Pensioni. La Lega fa muro contro l'«allungamento» delle finestre fino a 7 mesi
Il sottosegretario al Lavoro, il leghista Claudio Durigon.
Il tema pensioni, insieme al mantenimento del taglio del cuneo e all'abbassamento della pressione fiscale attraverso la riforma dell'Irpef, sarà al centro del vertice di maggioranza di venerdì prossimo. Nel confronto tra la premier Giorgia Meloni e i vicepremier Matteo Salvini e Antonio Tajani le frizioni potrebbero arrivare proprio quando sul tavolo finirà questo capitolo, con l’ipotesi di una nuova stretta per il pensionamento anticipato. L’ipotesi allo studio prevede la possibilità di uscire dal lavoro con 42 anni e 10 mesi di contributi, ma il tutto passa attraverso l'estensione della cosiddetta “finestra mobile”, ovvero il tempo d'attesa tra la maturazione del diritto alla pensione e il momento in cui si può effettivamente riscuotere l'assegno. I distinguo politici («Le finestre non si toccano») arrivano soprattutto dalla Lega, con il sottosegretario al Lavoro ed esponente del partito, Claudio Durigon, che afferma: «Nel 2019 abbiamo avuto la prima quota 100 e abbiamo fatto il blocco di questo aumento pensionistico della legge Fornero che andava a 43 anni e 5 mesi. Io non so se c'è qualcuno nella Ragioneria generale dello Stato che cerca sempre di trovare i numeretti e quindi innalzare questa soglia, ma credo che oggettivamente non è tempo di poterla aumentare questa soglia e questi limiti di fuoriuscita della Fornero. Quello è e quello deve rimanere».

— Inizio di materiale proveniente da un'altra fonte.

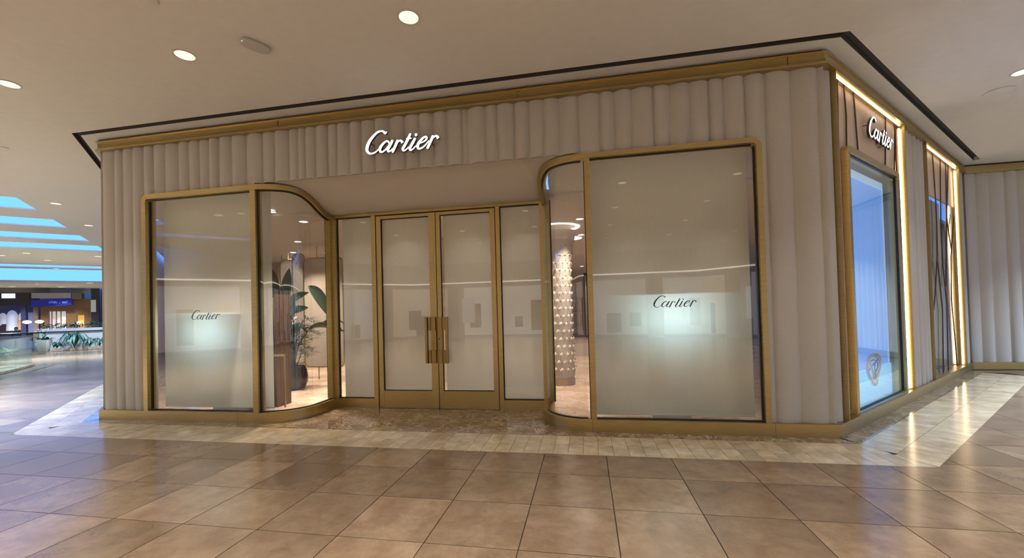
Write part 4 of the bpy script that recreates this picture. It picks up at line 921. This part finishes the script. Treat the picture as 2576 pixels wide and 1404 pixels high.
def bush(b, c, rx, ry, h, n, rnd, sz, up=.5):
    for _ in range(n):
        a = rnd.uniform(0, 2*PI); r = math.sqrt(rnd.random()); p = Vector(c)+Vector((math.cos(a)*rx*r, math.sin(a)*ry*r, rnd.random()*h*.8))
        t = p+Vector((rnd.uniform(-1, 1), rnd.uniform(-1, 1), rnd.uniform(-.2, 1)*up)).normalized()*sz*rnd.uniform(.6, 1.2); leafmesh(b, p, t, sz*.22, .08, n=3, fold=.2)
def planter():
    root = thing('planter_wall', lab(25.4, 5.4), 'long white planter wall topped by a low hedge', 'planter')
    b = MB(); abx(b, 25, 25.9, 3.0, 6.74, 0, 1.24); b.build('wall_box', M['white'], root)
    b = MB(); abx(b, 24.94, 24.98, 3.0, 6.6, 1.04, 1.09); b.build('dark_rail', M['gasket'], root)
    rnd = random.Random(9); b = MB()
    for k in range(15): bush(b, lab(25.3, 3.1+k*.25, 1.24), .22, .22, .3, 22, rnd, .2)
    b.build('hedge', M['leaf_green'], root, True)
    k = MB(); abx(k, 24.2, 25.0, 3.0, 6.15, 0, .1); o = k.build('planting_kerb', M['plank'], None); tag(o, 'cream kerb at the foot of the white planter wall', 'kerb')
    def spiky(a, b_, h, spread, n, lb, seed):
        c = lab(a, b_, .1); r = thing('leafy_plant', c, lb, 'plant'); rnd = random.Random(seed)
        for k in range(n):
            an = 2*PI*k/n+rnd.uniform(-.2, .2); l = spread*rnd.uniform(.7, 1.1); m = MB(); mid = c+Vector((math.cos(an)*l*.5, math.sin(an)*l*.5, h*rnd.uniform(.6, 1))); tip = c+Vector((math.cos(an)*l, math.sin(an)*l, h*rnd.uniform(.05, .5)))
            leafmesh(m, c+Vector((0, 0, .05)), mid, .05, .05, n=4); leafmesh(m, mid-(mid-c)*.12, tip, .06, .1, n=5); m.build('leaf', M['leaf_teal'], r, True, angle=80)
    spiky(24.55, 5.25, 1.05, .75, 30, 'largest teal plant in front of the white planter wall', 1); spiky(24.55, 5.95, .5, .4, 14, 'small drooping plant beside the white flower pot', 2)
    spiky(24.55, 4.62, .62, .5, 16, 'drooping teal plant right of the largest one', 3); spiky(24.55, 4.2, .62, .45, 16, 'drooping teal plant nearest the shop corner', 4); spiky(24.55, 3.8, .62, .45, 12, 'drooping teal plant partly hidden by the shop corner', 5)
    c = lab(24.4, 6.42); r = thing('flower_pot', c, 'white tapered pot with a white orchid', 'plant')
    b = MB(); b.lathe(c, [(.20, 0), (.21, .02), (.325, .62), (.325, .65), (.29, .65), (.27, .58), (0, .58)], 24, False); b.build('pot', M['white'], r, True, angle=60)
    rnd = random.Random(3); b = MB(); bush(b, c+Vector((0, 0, .6)), .25, .25, .12, 30, rnd, .3); b.build('foliage', M['leaf_green'], r, True)
    for k in range(4):
        an = k*1.6; b = MB(); pts = [c+Vector((0, 0, .6)), c+Vector((math.cos(an)*.08, math.sin(an)*.08, 1.0)), c+Vector((math.cos(an)*.22, math.sin(an)*.22, 1.25)), c+Vector((math.cos(an)*.38, math.sin(an)*.38, 1.15))]
        b.tube(pts, .008, 5); b.build('flower_stem', M['leaf_green'], r, True); b = MB()
        for j in range(9):
            p = pts[1].lerp(pts[2], j/5) if j < 6 else pts[2].lerp(pts[3], (j-5)/3)
            for q_ in range(5): leafmesh(b, p, p+Vector((rnd.uniform(-1, 1), rnd.uniform(-1, 1), rnd.uniform(-.6, .6))).normalized()*.07, .03, .1, n=3)
        b.build('blossom', M['white'], r, True)
    rnd = random.Random(5)
    for i, (a, bb, lb) in enumerate(((15.6, 6.2, 'low green shrub behind the glass, leftmost'), (18.5, 6.6, 'low green shrub behind the glass, middle'), (21.0, 7.4, 'low green shrub behind the glass beside the white pot'))):
        c = lab(a, bb); r = thing('green_shrub', c, lb, 'shrub'); m = MB(); bush(m, c, .8, .8, .55, 160, rnd, .3); m.build('foliage', M['leaf_green'], r, True)
        m = MB(); m.lathe(c, [(.5, 0), (.55, .12), (.5, .14), (0, .12)], 18, False); m.build('tray', M['soil'], r)
planter()

def far_shops():
    root = thing('wall_far', lab(41.5, 10), 'far end wall of the concourse above the shops', 'wall', kind='structure')
    b = MB(); abx(b, 42.6, 42.8, -2, 17, 0, 5.2); b.build('end_wall', mat_plain('far_wall', (.30, .30, .32), .7), root)
    b = MB(); abx(b, 41.0, 41.2, 7.55, 10.0, 4.06, 4.6); b.build('blue_grey_band', mat_plain('far_band', (.30, .38, .48), .6), root)
    b = MB(); abx(b, 40.95, 41.2, 10.0, 16, 4.1, 4.6); b.build('concrete_band', mat_plain('far_concrete', (.26, .24, .22), .7), root)
    b = MB(); abx(b, 40.4, 41.0, 8.64, 10.9, 3.62, 4.06); b.build('grey_canopy', mat_plain('canopy_grey', (.42, .42, .43), .6), root)
    b = MB(); abx(b, 40.4, 41.4, 8.0, 8.6, 3.55, 4.05); b.build('brown_canopy', mat_plain('canopy_brown', (.22, .17, .13), .6), root)
    b = MB(); abx(b, 41, 41.3, 7.03, 7.53, 0, 4.5); b.build('dark_pillar', mat_plain('dark_pillar', (.055, .05, .06), .4), root)
    # brown timber shop with the blue sign
    s = thing('timber_shop', lab(41.1, 9), 'brown timber shop front under a deep blue sign band', 'shop front')
    for b0, b1, z0, z1 in ((7.53, 7.97, 0, 3.6), (8.43, 9.08, 0, 3.6), (7.97, 8.43, 2.2, 3.6), (10.1, 10.55, 0, 3.0), (9.08, 10.1, 2.55, 3.0), (9.08, 10.1, 0, 1.0), (7.97, 8.43, 0, .9)):
        b = MB(); abx(b, 41.0, 41.12, b0, b1, z0, z1); b.build('timber_panel', M['shop_wood'], s)
    b = MB(); abx(b, 41.3, 41.34, 9.08, 10.1, 1.0, 2.55); b.build('lit_window', mat_emit('lit_window', (.86, .78, .80), .55), s)
    for bb in (9.35, 9.62, 9.88): b = MB(); abx(b, 41.05, 41.1, bb, bb+.06, 1.0, 2.55); b.build('window_bar', M['shop_wood'], s)
    for i, (bb, zz) in enumerate(((9.2, 1.85), (9.25, 2.0), (9.3, 1.6))): b = MB(); b.lathe(lab(41.2, bb, zz), [(.02, -.03), (.14, 0), (.02, .03)], 12); b.build('pendant', M['lamp'], s)
    b = MB(); abx(b, 41.3, 41.34, 7.97, 8.43, .9, 2.2); b.build('amber_niche', mat_emit('amber_niche', (1.0, .48, .12), .75), s)
    b = MB(); b.lathe(lab(41.15, 8.34, 1.5), [(.16, -.1), (.16, .1), (.05, .16)], 12); b.build('table_lamp', M['lamp'], s)
    g = thing('blue_sign', lab(40.6, 9.8, 2.9), 'deep blue sign band with small pale lettering', 'sign')
    b = MB(); b.hexa([lab(40.5, 8.62, 3.05), lab(41, 8.62, 3.05), lab(41, 10.95, 2.92), lab(40.5, 10.95, 2.92), lab(40.5, 8.62, 3.66), lab(41, 8.62, 3.66), lab(41, 10.95, 3.50), lab(40.5, 10.95, 3.50)]); b.build('band', mat_emit('blue_band', (.012, .018, .19), .5), g)
    lt = mat_emit('pale_letters', (.12, .16, .75), .6)
    for k, (w_, h) in enumerate(((.05, .16), (.04, .2), (.05, .22), (.09, .16), (.06, .2), (.05, .16), (0, 0), (.06, .08), (0, 0), (.09, .16), (.1, .16), (.06, .16), (.05, .2))):
        if w_: b = MB(); bb = 9.95-k*.085; abx(b, 40.47, 40.5, bb-w_, bb, 3.20, 3.20+h); b.build('letter', lt, g)
    # dark clothing shop on the left
    c = thing('clothing_shop', lab(41.2, 12), 'dark clothing shop with a white lit sign box', 'shop front')
    dk = mat_plain('shop_dark', (.05, .042, .05), .5)
    b = MB(); abx(b, 40.9, 41.1, 10.6, 16, 3.05, 4.1); b.build('fascia', dk, c)
    b = MB(); abx(b, 40.86, 40.9, 11.91, 12.63, 3.66, 4.03); b.build('sign_box', mat_emit('sign_box', (.75, .95, .92), 1.3), c)
    b = MB(); abx(b, 42.3, 42.4, 10.6, 16, 0, 3.1); b.build('back_wall', mat_plain('shop_back', (.16, .12, .14), .6), c)
    b = MB(); abx(b, 40.9, 41.1, 10.65, 10.95, 0, 3.05); b.build('pillar', mat_plain('rose_pillar', (.25, .17, .14), .5), c)
    b = MB(); abx(b, 40.9, 41.1, 11.35, 11.62, 0, 3.05); b.build('pillar', mat_plain('violet_pillar', (.05, .05, .11), .4), c)
    b = MB(); abx(b, 41.5, 41.9, 11.66, 11.92, 1.1, 2.3); b.build('amber_shelf', mat_emit('amber_shelf', (.8, .42, .12), .4), c)
    b = MB(); abx(b, 41.2, 41.25, 11.0, 11.3, .8, 2.5); b.build('poster', mat_emit('violet_poster', (.16, .17, .35), .5), c)
    gm = mat_emit('garment', (.60, .60, .72), .38)  # shop light on the clothes is put in as glow
    for bb, zz, h, r, lb in ((12.25, 1.05, 1.65, .34, 'long pale coat'), (12.75, 1.6, .9, .2, 'pale shirt'), (13.0, 1.5, 1.0, .18, 'pale jacket'), (11.76, 1.9, .6, .13, 'lilac top')):
        b = MB(); p = lab(41.5, bb, zz); b.lathe(p, [(r, 0), (r*.9, h*.5), (r*.95, h*.75), (r*.6, h*.93), (r*.15, h)], 14); b.build('garment', gm, c, True)
    for k, (bb, lb) in enumerate(((8.48, 'white oval globe lamp left of its twin'), (7.93, 'white oval globe lamp nearest the planter'))):
        p = lab(30, bb); r = thing('globe_lamp', p, lb, 'lamp')
        b = MB(); b.lathe(p, [(.015, 0), (.015, 1.55)], 8); b.build('pole', M['gasket'], r); b = MB(); b.lathe(p, [(.12, 0), (.12, .03)], 14); b.build('base', M['gasket'], r)
        b = MB(); b.lathe(p+Vector((0, 0, 1.68)), [(.05, -.12), (.19, -.06), (.21, 0), (.17, .07), (.05, .11)], 18); b.build('globe', M['lamp'], r, True)
    # rear glimpses right of the pillar
    p = thing('poster_stand', lab(40.8, 7.36), 'pale poster panel hanging beside the dark pillar', 'poster')
    b = MB(); abx(b, 40.8, 40.84, 7.2, 7.52, 2.44, 3.48); b.build('panel', mat_emit('poster_pale', (.45, .5, .45), .35), p)
    b = MB(); abx(b, 41.4, 41.5, 5, 7.0, 0, 4.4); o = b.build('wall_far', mat_plain('far_dark', (.10, .10, .14), .6)); tag(o, 'dark shop interior right of the far pillar', 'wall', kind='structure')
far_shops()
def seated_person():
    p = lab(30.5, 9.15); r = thing('person', p, 'person with dark hair in a dark top seated beyond the balustrade', 'person')
    st = thing('bench', lab(30.75, 9.15), 'plain low bench under the seated person', 'bench')
    b = MB(); abx(b, 30.5, 31.0, 8.4, 9.9, 0, .42); b.build('seat', M['offwhite'], st)
    d = lab(-1, 0)-lab(0, 0); d = d.normalized(); sd = Vector((-d.y, d.x, 0)); base = lab(30.75, 9.15, .42)
    me = bpy.data.meshes.new('body'); J = [base+Vector((0, 0, .10)), base+Vector((0, 0, .33)), base+Vector((0, 0, .52)), base+Vector((0, 0, .62)), base+Vector((0, 0, .72))]; E_ = [(0, 1), (1, 2), (2, 3), (3, 4)]; R_ = [.15, .14, .13, .055, .05]
    for s in (-1, 1):
        n = len(J); J += [base+sd*s*.17+Vector((0, 0, .50)), base+sd*s*.21+Vector((0, 0, .24))+d*.04, base+sd*s*.12+Vector((0, 0, .14))+d*.26]; E_ += [(2, n), (n, n+1), (n+1, n+2)]; R_ += [.065, .05, .04]
        n = len(J); J += [base+sd*s*.1+Vector((0, 0, .08))+d*.05, base+sd*s*.11+Vector((0, 0, .07))+d*.42, base+sd*s*.11+Vector((0, 0, -.36))+d*.44, base+sd*s*.12+Vector((0, 0, -.38))+d*.6]; E_ += [(0, n), (n, n+1), (n+1, n+2), (n+2, n+3)]; R_ += [.09, .07, .045, .035]
    me.from_pydata([tuple(v-p) for v in J], E_, []); ob = bpy.data.objects.new('body', me); COL.objects.link(ob); ob.parent = r
    md = ob.modifiers.new('skin', 'SKIN')
    for i, v in enumerate(me.skin_vertices[0].data): v.radius = (R_[i], R_[i]); v.use_root = (i == 0)
    ob.modifiers.new('sub', 'SUBSURF').levels = 1; me.materials.append(mat_plain('dark_cloth', (.05, .05, .07), .8))
    hc = base+Vector((0, 0, .83)); b = MB(); b.lathe(hc, [(.03, -.125), (.062, -.09), (.078, -.03), (.08, .03), (.06, .09), (.02, .115)], 14); b.build('head', mat_plain('skin', (.45, .28, .2), .6), r, True)
    b = MB(); b.lathe(hc-d*.012, [(.085, 0), (.09, .05), (.07, .105), (.02, .135)], 14); b.build('hair', mat_plain('hair', (.02, .015, .012), .6), r, True)
seated_person()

La palla dunque passa ai tecnici, già al lavoro con i primi calcoli e le simulazioni. In particolare, si starebbe esaminando la possibilità di introdurre un allungamento delle “finestre” per l'accesso alla pensione anticipata solo sulla base dei contributi e indipendentemente dall'età. Oggi la situazione è questa: vi si accede con 42 anni e 10 mesi di contributi (41 anni e 10 mesi per le donne) e la finestra mobile è di tre mesi; mentre l'ipotesi per l'anno prossimo è di allungarla a 6-7 mesi. Il tutto porterebbe a far scattare l'uscita dal lavoro dopo 43 anni e 4 mesi (42 anni e 4 mesi per le donne) o addirittura 43 anni e 5 mesi in caso di allungamento a 7 mesi. Si ripristinerebbe così l'equilibrio con il canale di “quota 103” (62 anni d'età e 41 contributi), ora non solo più difficilmente raggiungibile con l'allungamento delle finestre (portate da 3 a 7 mesi per il privato e da 6 a 9 per il pubblico) ma anche meno conveniente, con l'imposizione ricalcolo contributivo che per molti si traduce in una riduzione a regime dell'assegno. La conferma arriva dalle adesioni più scarse del previsto fin qui registrate, tanto che per confermare la nuova “quota 103” anche il prossimo anno potrebbe bastare il 70% di quanto stanziato l'anno scorso (quindi poco meno di 590 milioni, rispetto a 835 milioni postati per il 2025). C’è poi da considerare l’altra ipotesi, più remota ma non esclusa del tutto, di introdurre anche per le pensioni anticipate con 42 anni e 10 mesi il metodo del ricalcolo contributivo: questo consentirebbe un forte risparmio, ma qui sorgerebbero altre difficoltà non solo politiche, perché non gradita dall'attuale maggioranza e neppure dai sindacati. Intanto la caccia alle risorse necessarie prosegue un po’ a tutto campo, con l'asticella che è stata alzata verso i 25 miliardi. In attesa dei potenziali incassi del concordato biennale e del possibile “tesoretto” derivante dal buon andamento delle entrate, al Mef si studia a fondo anche il capitolo delle varie agevolazioni.